* [Recorded data]:

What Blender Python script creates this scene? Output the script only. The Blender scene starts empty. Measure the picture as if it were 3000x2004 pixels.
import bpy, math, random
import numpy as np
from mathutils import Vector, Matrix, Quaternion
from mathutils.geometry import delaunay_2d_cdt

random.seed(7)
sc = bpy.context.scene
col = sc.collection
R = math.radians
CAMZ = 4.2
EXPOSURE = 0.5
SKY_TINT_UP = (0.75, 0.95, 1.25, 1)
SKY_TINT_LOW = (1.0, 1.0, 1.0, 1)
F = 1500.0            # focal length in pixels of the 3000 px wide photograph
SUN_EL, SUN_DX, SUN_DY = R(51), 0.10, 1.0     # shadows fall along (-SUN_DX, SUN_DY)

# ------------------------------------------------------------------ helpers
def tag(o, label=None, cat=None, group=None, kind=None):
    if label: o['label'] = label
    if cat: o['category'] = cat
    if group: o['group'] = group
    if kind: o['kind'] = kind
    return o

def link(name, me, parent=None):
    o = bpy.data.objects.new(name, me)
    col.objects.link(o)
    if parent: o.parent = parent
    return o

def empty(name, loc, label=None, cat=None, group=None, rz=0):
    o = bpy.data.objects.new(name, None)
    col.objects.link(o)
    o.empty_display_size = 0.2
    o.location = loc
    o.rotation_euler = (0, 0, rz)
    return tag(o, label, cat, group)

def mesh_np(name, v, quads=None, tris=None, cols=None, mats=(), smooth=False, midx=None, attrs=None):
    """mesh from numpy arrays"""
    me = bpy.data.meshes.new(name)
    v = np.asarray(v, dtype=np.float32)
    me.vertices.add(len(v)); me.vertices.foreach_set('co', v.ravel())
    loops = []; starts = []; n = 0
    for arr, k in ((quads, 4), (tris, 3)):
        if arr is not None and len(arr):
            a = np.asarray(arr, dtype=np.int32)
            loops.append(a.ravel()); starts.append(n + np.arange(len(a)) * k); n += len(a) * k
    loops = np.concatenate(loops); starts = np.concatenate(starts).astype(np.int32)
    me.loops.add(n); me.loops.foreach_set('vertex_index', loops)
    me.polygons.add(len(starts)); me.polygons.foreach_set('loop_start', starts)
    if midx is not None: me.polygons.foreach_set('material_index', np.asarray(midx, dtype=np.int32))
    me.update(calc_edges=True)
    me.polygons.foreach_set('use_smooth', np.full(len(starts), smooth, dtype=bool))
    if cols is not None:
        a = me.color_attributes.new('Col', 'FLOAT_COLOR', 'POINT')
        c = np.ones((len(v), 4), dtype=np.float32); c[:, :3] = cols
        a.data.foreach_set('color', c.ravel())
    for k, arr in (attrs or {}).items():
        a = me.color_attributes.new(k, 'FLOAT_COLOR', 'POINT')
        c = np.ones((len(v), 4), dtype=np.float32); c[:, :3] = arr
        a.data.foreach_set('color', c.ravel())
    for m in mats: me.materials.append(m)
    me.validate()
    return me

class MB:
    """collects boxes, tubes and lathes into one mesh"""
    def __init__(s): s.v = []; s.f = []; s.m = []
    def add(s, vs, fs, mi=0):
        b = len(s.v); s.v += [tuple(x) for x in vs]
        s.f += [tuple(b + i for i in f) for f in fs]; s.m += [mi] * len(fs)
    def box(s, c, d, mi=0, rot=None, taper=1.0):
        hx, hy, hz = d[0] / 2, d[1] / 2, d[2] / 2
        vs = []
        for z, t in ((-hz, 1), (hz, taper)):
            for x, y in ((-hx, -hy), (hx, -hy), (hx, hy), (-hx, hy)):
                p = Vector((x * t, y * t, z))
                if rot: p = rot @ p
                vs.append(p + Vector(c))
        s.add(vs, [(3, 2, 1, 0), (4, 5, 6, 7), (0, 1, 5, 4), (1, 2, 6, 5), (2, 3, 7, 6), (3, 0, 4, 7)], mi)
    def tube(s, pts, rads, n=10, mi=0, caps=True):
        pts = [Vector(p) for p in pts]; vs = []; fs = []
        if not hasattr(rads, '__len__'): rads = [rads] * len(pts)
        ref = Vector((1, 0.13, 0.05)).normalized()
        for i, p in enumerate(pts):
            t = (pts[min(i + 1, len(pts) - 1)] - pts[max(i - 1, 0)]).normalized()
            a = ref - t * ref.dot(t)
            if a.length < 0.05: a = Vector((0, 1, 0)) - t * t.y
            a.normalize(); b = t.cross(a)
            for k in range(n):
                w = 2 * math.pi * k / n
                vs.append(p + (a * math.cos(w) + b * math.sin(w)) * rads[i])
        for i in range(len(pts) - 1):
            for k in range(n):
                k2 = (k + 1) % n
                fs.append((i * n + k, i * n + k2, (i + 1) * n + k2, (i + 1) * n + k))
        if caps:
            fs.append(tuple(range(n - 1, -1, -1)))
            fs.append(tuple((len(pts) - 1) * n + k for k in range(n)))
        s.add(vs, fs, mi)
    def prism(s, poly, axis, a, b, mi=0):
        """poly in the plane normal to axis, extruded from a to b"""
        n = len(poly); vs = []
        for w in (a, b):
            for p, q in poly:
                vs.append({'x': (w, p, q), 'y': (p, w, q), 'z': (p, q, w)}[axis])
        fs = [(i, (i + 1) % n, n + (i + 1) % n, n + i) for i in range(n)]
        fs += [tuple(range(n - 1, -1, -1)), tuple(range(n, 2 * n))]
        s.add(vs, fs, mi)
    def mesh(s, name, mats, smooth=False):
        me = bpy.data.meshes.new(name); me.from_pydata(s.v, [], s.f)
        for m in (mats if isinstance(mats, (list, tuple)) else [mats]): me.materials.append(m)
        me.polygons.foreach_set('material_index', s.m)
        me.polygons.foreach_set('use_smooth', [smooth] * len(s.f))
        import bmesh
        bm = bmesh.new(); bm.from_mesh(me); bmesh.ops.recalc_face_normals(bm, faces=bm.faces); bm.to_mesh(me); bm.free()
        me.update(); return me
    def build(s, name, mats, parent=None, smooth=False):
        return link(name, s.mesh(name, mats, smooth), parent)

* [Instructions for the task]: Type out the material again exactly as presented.

* [Output below]:
What Blender Python script creates this scene? Output the script only. The Blender scene starts empty. Measure the picture as if it were 3000x2004 pixels.
import bpy, math, random
import numpy as np
from mathutils import Vector, Matrix, Quaternion
from mathutils.geometry import delaunay_2d_cdt

random.seed(7)
sc = bpy.context.scene
col = sc.collection
R = math.radians
CAMZ = 4.2
EXPOSURE = 0.5
SKY_TINT_UP = (0.75, 0.95, 1.25, 1)
SKY_TINT_LOW = (1.0, 1.0, 1.0, 1)
F = 1500.0            # focal length in pixels of the 3000 px wide photograph
SUN_EL, SUN_DX, SUN_DY = R(51), 0.10, 1.0     # shadows fall along (-SUN_DX, SUN_DY)

# ------------------------------------------------------------------ helpers
def tag(o, label=None, cat=None, group=None, kind=None):
    if label: o['label'] = label
    if cat: o['category'] = cat
    if group: o['group'] = group
    if kind: o['kind'] = kind
    return o

def link(name, me, parent=None):
    o = bpy.data.objects.new(name, me)
    col.objects.link(o)
    if parent: o.parent = parent
    return o

def empty(name, loc, label=None, cat=None, group=None, rz=0):
    o = bpy.data.objects.new(name, None)
    col.objects.link(o)
    o.empty_display_size = 0.2
    o.location = loc
    o.rotation_euler = (0, 0, rz)
    return tag(o, label, cat, group)

def mesh_np(name, v, quads=None, tris=None, cols=None, mats=(), smooth=False, midx=None, attrs=None):
    """mesh from numpy arrays"""
    me = bpy.data.meshes.new(name)
    v = np.asarray(v, dtype=np.float32)
    me.vertices.add(len(v)); me.vertices.foreach_set('co', v.ravel())
    loops = []; starts = []; n = 0
    for arr, k in ((quads, 4), (tris, 3)):
        if arr is not None and len(arr):
            a = np.asarray(arr, dtype=np.int32)
            loops.append(a.ravel()); starts.append(n + np.arange(len(a)) * k); n += len(a) * k
    loops = np.concatenate(loops); starts = np.concatenate(starts).astype(np.int32)
    me.loops.add(n); me.loops.foreach_set('vertex_index', loops)
    me.polygons.add(len(starts)); me.polygons.foreach_set('loop_start', starts)
    if midx is not None: me.polygons.foreach_set('material_index', np.asarray(midx, dtype=np.int32))
    me.update(calc_edges=True)
    me.polygons.foreach_set('use_smooth', np.full(len(starts), smooth, dtype=bool))
    if cols is not None:
        a = me.color_attributes.new('Col', 'FLOAT_COLOR', 'POINT')
        c = np.ones((len(v), 4), dtype=np.float32); c[:, :3] = cols
        a.data.foreach_set('color', c.ravel())
    for k, arr in (attrs or {}).items():
        a = me.color_attributes.new(k, 'FLOAT_COLOR', 'POINT')
        c = np.ones((len(v), 4), dtype=np.float32); c[:, :3] = arr
        a.data.foreach_set('color', c.ravel())
    for m in mats: me.materials.append(m)
    me.validate()
    return me

class MB:
    """collects boxes, tubes and lathes into one mesh"""
    def __init__(s): s.v = []; s.f = []; s.m = []
    def add(s, vs, fs, mi=0):
        b = len(s.v); s.v += [tuple(x) for x in vs]
        s.f += [tuple(b + i for i in f) for f in fs]; s.m += [mi] * len(fs)
    def box(s, c, d, mi=0, rot=None, taper=1.0):
        hx, hy, hz = d[0] / 2, d[1] / 2, d[2] / 2
        vs = []
        for z, t in ((-hz, 1), (hz, taper)):
            for x, y in ((-hx, -hy), (hx, -hy), (hx, hy), (-hx, hy)):
                p = Vector((x * t, y * t, z))
                if rot: p = rot @ p
                vs.append(p + Vector(c))
        s.add(vs, [(3, 2, 1, 0), (4, 5, 6, 7), (0, 1, 5, 4), (1, 2, 6, 5), (2, 3, 7, 6), (3, 0, 4, 7)], mi)
    def tube(s, pts, rads, n=10, mi=0, caps=True):
        pts = [Vector(p) for p in pts]; vs = []; fs = []
        if not hasattr(rads, '__len__'): rads = [rads] * len(pts)
        ref = Vector((1, 0.13, 0.05)).normalized()
        for i, p in enumerate(pts):
            t = (pts[min(i + 1, len(pts) - 1)] - pts[max(i - 1, 0)]).normalized()
            a = ref - t * ref.dot(t)
            if a.length < 0.05: a = Vector((0, 1, 0)) - t * t.y
            a.normalize(); b = t.cross(a)
            for k in range(n):
                w = 2 * math.pi * k / n
                vs.append(p + (a * math.cos(w) + b * math.sin(w)) * rads[i])
        for i in range(len(pts) - 1):
            for k in range(n):
                k2 = (k + 1) % n
                fs.append((i * n + k, i * n + k2, (i + 1) * n + k2, (i + 1) * n + k))
        if caps:
            fs.append(tuple(range(n - 1, -1, -1)))
            fs.append(tuple((len(pts) - 1) * n + k for k in range(n)))
        s.add(vs, fs, mi)
    def prism(s, poly, axis, a, b, mi=0):
        """poly in the plane normal to axis, extruded from a to b"""
        n = len(poly); vs = []
        for w in (a, b):
            for p, q in poly:
                vs.append({'x': (w, p, q), 'y': (p, w, q), 'z': (p, q, w)}[axis])
        fs = [(i, (i + 1) % n, n + (i + 1) % n, n + i) for i in range(n)]
        fs += [tuple(range(n - 1, -1, -1)), tuple(range(n, 2 * n))]
        s.add(vs, fs, mi)
    def mesh(s, name, mats, smooth=False):
        me = bpy.data.meshes.new(name); me.from_pydata(s.v, [], s.f)
        for m in (mats if isinstance(mats, (list, tuple)) else [mats]): me.materials.append(m)
        me.polygons.foreach_set('material_index', s.m)
        me.polygons.foreach_set('use_smooth', [smooth] * len(s.f))
        import bmesh
        bm = bmesh.new(); bm.from_mesh(me); bmesh.ops.recalc_face_normals(bm, faces=bm.faces); bm.to_mesh(me); bm.free()
        me.update(); return me
    def build(s, name, mats, parent=None, smooth=False):
        return link(name, s.mesh(name, mats, smooth), parent)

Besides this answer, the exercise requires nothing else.